In a carefully worded statement that conceals as much as it reveals, France has sought to reassure India that its recent endorsement of tighter rules for the export of enrichment and reprocessing equipment (ENR) at the Nuclear Suppliers Group “in no way undermines the parameters of our bilateral cooperation” in the nuclear field.

France is committed to the full implementation of its cooperation agreement on the development of peaceful uses of nuclear energy signed on September 30, 2008, Ambassador of France to India Jérôme Bonnafont said in a statement on Friday. ``France confirms that this NSG decision in no way undermines the parameters of our bilateral cooperation”.

``Coming after the decision of exemption from the full-scope safeguards clause, adopted in favour of India in September 2008, it does not undermine the principles of this exemption,'' he added.

Mr. Bonnafont's articulation of France's position comes in the wake of an Indian demarche reminding Paris of the specific assurance on ENR President Nicolas Sarkozy gave Prime Minister Manmohan Singh in July 2009 when the latter had expressed his disappointment at the G8 support for a new rule at the NSG banning ENR sales to countries that have not signed the Nuclear Nonproliferation Treaty.

However, the latest French statement is silent about that presidential pledge. Ambassador Bonnafont's declaration that the new NSG ban will not undermine the bilateral Franco-Indian agreement is a non-sequitur since that agreement does not cover ENR transfers anyway.

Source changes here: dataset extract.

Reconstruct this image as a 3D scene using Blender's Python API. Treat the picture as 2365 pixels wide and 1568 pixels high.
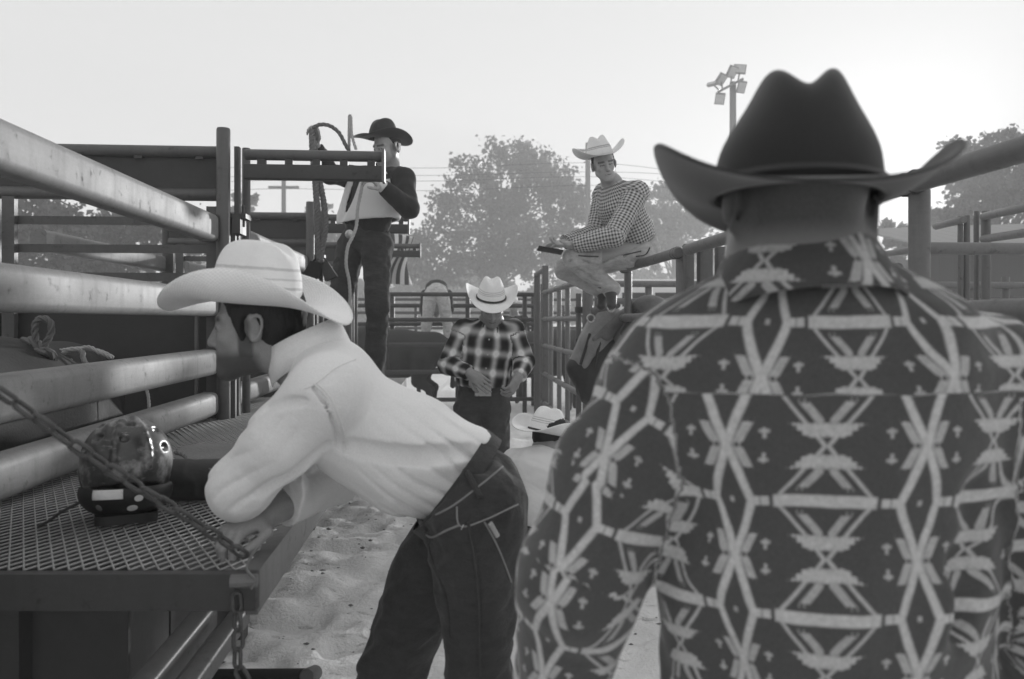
import bpy, bmesh, math, random
import numpy as np
from mathutils import Vector, Matrix

for o in list(bpy.data.objects):
    bpy.data.objects.remove(o, do_unlink=True)
SC = bpy.context.scene
COL = SC.collection
R = math.radians

# ------------------------------------------------------------ camera
CAMZ, FPX, CU, CV = 1.40, 1838.7, 1182.0, 740.0     # eye height, focal length and principal point of the frame
cam_d = bpy.data.cameras.new('camera'); cam = bpy.data.objects.new('camera', cam_d); COL.objects.link(cam)
cam.location = (0, 0, CAMZ); cam.rotation_euler = (R(90), 0, 0)
cam_d.sensor_width = 36; cam_d.lens = 28
cam_d.shift_y = -44 / 2364
cam_d.clip_start = 0.05; cam_d.clip_end = 2000
cam_d.dof.use_dof = True; cam_d.dof.focus_distance = 3.4; cam_d.dof.aperture_fstop = 4.0
SC.camera = cam

# ------------------------------------------------------------ sky, sun, exposure (black and white film)
SUN_AZ, SUN_EL = math.atan((2066 - CU) / FPX), R(6.7)  # low sun ahead, to the right
w = bpy.data.worlds.new('World'); SC.world = w; w.use_nodes = True
nt = w.node_tree; nt.nodes.clear()
sky = nt.nodes.new('ShaderNodeTexSky'); sky.sky_type = 'NISHITA'; sky.sun_disc = False
sky.sun_elevation = SUN_EL; sky.sun_rotation = SUN_AZ
sky.air_density = 1.0; sky.dust_density = 6.0; sky.ozone_density = 1.0
bw = nt.nodes.new('ShaderNodeRGBToBW')
pw = nt.nodes.new('ShaderNodeMath'); pw.operation = 'POWER'; pw.inputs[1].default_value = 0.05
bg = nt.nodes.new('ShaderNodeBackground'); bg.inputs['Strength'].default_value = 0.15
wo = nt.nodes.new('ShaderNodeOutputWorld')
nt.links.new(sky.outputs[0], bw.inputs[0]); nt.links.new(bw.outputs[0], pw.inputs[0])
gl = nt.nodes.new('ShaderNodeMath'); gl.operation = 'MULTIPLY_ADD'; gl.inputs[1].default_value = 0.0003
p2 = nt.nodes.new('ShaderNodeMath'); p2.operation = 'POWER'; p2.inputs[1].default_value = 2.0
nt.links.new(bw.outputs[0], p2.inputs[0]); nt.links.new(p2.outputs[0], gl.inputs[0]); nt.links.new(pw.outputs[0], gl.inputs[2]); nt.links.new(gl.outputs[0], bg.inputs[0]); nt.links.new(bg.outputs[0], wo.inputs[0])
sun_d = bpy.data.lights.new('sun', 'SUN'); sun = bpy.data.objects.new('sun', sun_d); COL.objects.link(sun)
sun_d.energy = 1.4; sun_d.angle = R(2.0); sun_d.color = (1, 1, 1)
sdir = Vector((math.sin(SUN_AZ) * math.cos(SUN_EL), math.cos(SUN_AZ) * math.cos(SUN_EL), math.sin(SUN_EL)))
sun.rotation_euler = sdir.to_track_quat('Z', 'Y').to_euler()
SC.view_settings.view_transform = 'Standard'; SC.view_settings.look = 'None'
SC.view_settings.exposure = 2.16; SC.view_settings.gamma = 1.0
SC.view_settings.use_curve_mapping = False
HAZE = 0.0046
SC.cycles.use_denoising = True
SC.cycles.max_bounces = 6; SC.cycles.volume_bounces = 2; SC.cycles.transparent_max_bounces = 8
SC.cycles.volume_step_rate = 4.0; SC.cycles.volume_max_steps = 64

# ------------------------------------------------------------ places
def W(u, v, d):
    """a point seen at column u, row v of the (2364 x 1568) frame, d metres ahead"""
    return Vector(((u - CU) / FPX * d, d, CAMZ - (v - CV) / FPX * d))
EA = Vector((-0.0770, 0.9970, 0)); EB = Vector((0.9970, 0.0770, 0))   # along / across the alley between the fences
def FR(L, s, z): return EB * L + EA * s + Vector((0, 0, z))
def Lu(u, s):
    a = (u - CU) / FPX
    return (a * 0.997 + 0.077) * s / (0.997 - 0.077 * a)
def FU(u, v, s):
    L = Lu(u, s); p = FR(L, s, 0)
    return Vector((p.x, p.y, CAMZ - (v - CV) / FPX * p.y))

# ------------------------------------------------------------ node expressions
class E:
    nt = None
    def __init__(s, v): s.v = v
    @staticmethod
    def m(op, *a):
        n = E.nt.nodes.new('ShaderNodeMath'); n.operation = op
        for i, x in enumerate(a):
            x = x.v if isinstance(x, E) else x
            if isinstance(x, (int, float)): n.inputs[i].default_value = float(x)
            else: E.nt.links.new(x, n.inputs[i])
        return E(n.outputs[0])
    def __add__(s, o): return E.m('ADD', s, o)
    __radd__ = __add__
    def __sub__(s, o): return E.m('SUBTRACT', s, o)
    def __rsub__(s, o): return E.m('SUBTRACT', o, s)
    def __mul__(s, o): return E.m('MULTIPLY', s, o)
    __rmul__ = __mul__
    def __truediv__(s, o): return E.m('DIVIDE', s, o)
    def abs(s): return E.m('ABSOLUTE', s)
    def min(s, o): return E.m('MINIMUM', s, o)
    def max(s, o): return E.m('MAXIMUM', s, o)
    def sin(s): return E.m('SINE', s)
    def pow(s, o): return E.m('POWER', s, o)
    def clamp(s): return s.max(0.0).min(1.0)
    def band(s, w, soft):                      # 1 where |s| < w, fading over soft
        return ((w - s.abs()) / soft + 0.5).clamp()
    def step(s, soft):                         # 1 where s > 0
        return (s / soft + 0.5).clamp()
    def fold(s, period):                       # distance to the nearest multiple of period
        return E.m('PINGPONG', s, period / 2)

def new_mat(name):
    m = bpy.data.materials.new(name); m.use_nodes = True
    E.nt = m.node_tree
    return m, m.node_tree.nodes['Principled BSDF']
def coords(kind='Object', attr=None):
    if attr:
        n = E.nt.nodes.new('ShaderNodeAttribute'); n.attribute_name = attr; return n.outputs['Vector']
    return E.nt.nodes.new('ShaderNodeTexCoord').outputs[kind]
def mapping(vec, scale=(1, 1, 1), rot=(0, 0, 0), loc=(0, 0, 0)):
    n = E.nt.nodes.new('ShaderNodeMapping'); E.nt.links.new(vec, n.inputs[0])
    n.inputs['Scale'].default_value = scale; n.inputs['Rotation'].default_value = rot; n.inputs['Location'].default_value = loc
    return n.outputs[0]
def noise(vec, scale=5, detail=4, rough=0.55, dist=0.0):
    n = E.nt.nodes.new('ShaderNodeTexNoise'); E.nt.links.new(vec, n.inputs['Vector'])
    n.inputs['Scale'].default_value = scale; n.inputs['Detail'].default_value = detail
    n.inputs['Roughness'].default_value = rough; n.inputs['Distortion'].default_value = dist
    return E(n.outputs[0])
def voro(vec, scale=5):
    n = E.nt.nodes.new('ShaderNodeTexVoronoi'); E.nt.links.new(vec, n.inputs['Vector'])
    n.inputs['Scale'].default_value = scale; return E(n.outputs['Distance'])
def sep(vec):
    n = E.nt.nodes.new('ShaderNodeSeparateXYZ'); E.nt.links.new(vec, n.inputs[0])
    return E(n.outputs[0]), E(n.outputs[1]), E(n.outputs[2])
def set_in(sock, x):
    x = x.v if isinstance(x, E) else x
    if isinstance(x, (int, float)):
        sock.default_value = (x, x, x, 1) if sock.type == 'RGBA' else x
    else: E.nt.links.new(x, sock)
def bump(bsdf, h, strength=0.3, dist=0.01):
    n = E.nt.nodes.new('ShaderNodeBump'); n.inputs['Strength'].default_value = strength
    n.inputs['Distance'].default_value = dist; set_in(n.inputs['Height'], h)
    E.nt.links.new(n.outputs[0], bsdf.inputs['Normal'])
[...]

And though his reassurance about the validity of the exemption the NSG gave India from its full scope safeguards clause will be welcomed by New Delhi, the Ambassador's silence about the new condition of NPT membership for ENR transfers will not be. Indian officials regard the new rule as tantamount to a rewriting of the 2008 bargain the nuclear cartel struck with India. Anil Kakodkar, who was head of India's Atomic Energy Commission when that deal wasreached has termed the NSG's latest decision a “betrayal.”

Implictly acknowledging the negative impact of the ENR ban on India, Mr. Bonnafont insisted this decision “does not target any country but is the fruit of prolonged discussions initiated in 2004”.

Indian officials do not agree, noting that even if the ENR discussions went back to 2004, France and others ought to have incorporated India's exemption into the new rules, in keeping with the letter and spirit of the 2008 clean waiver."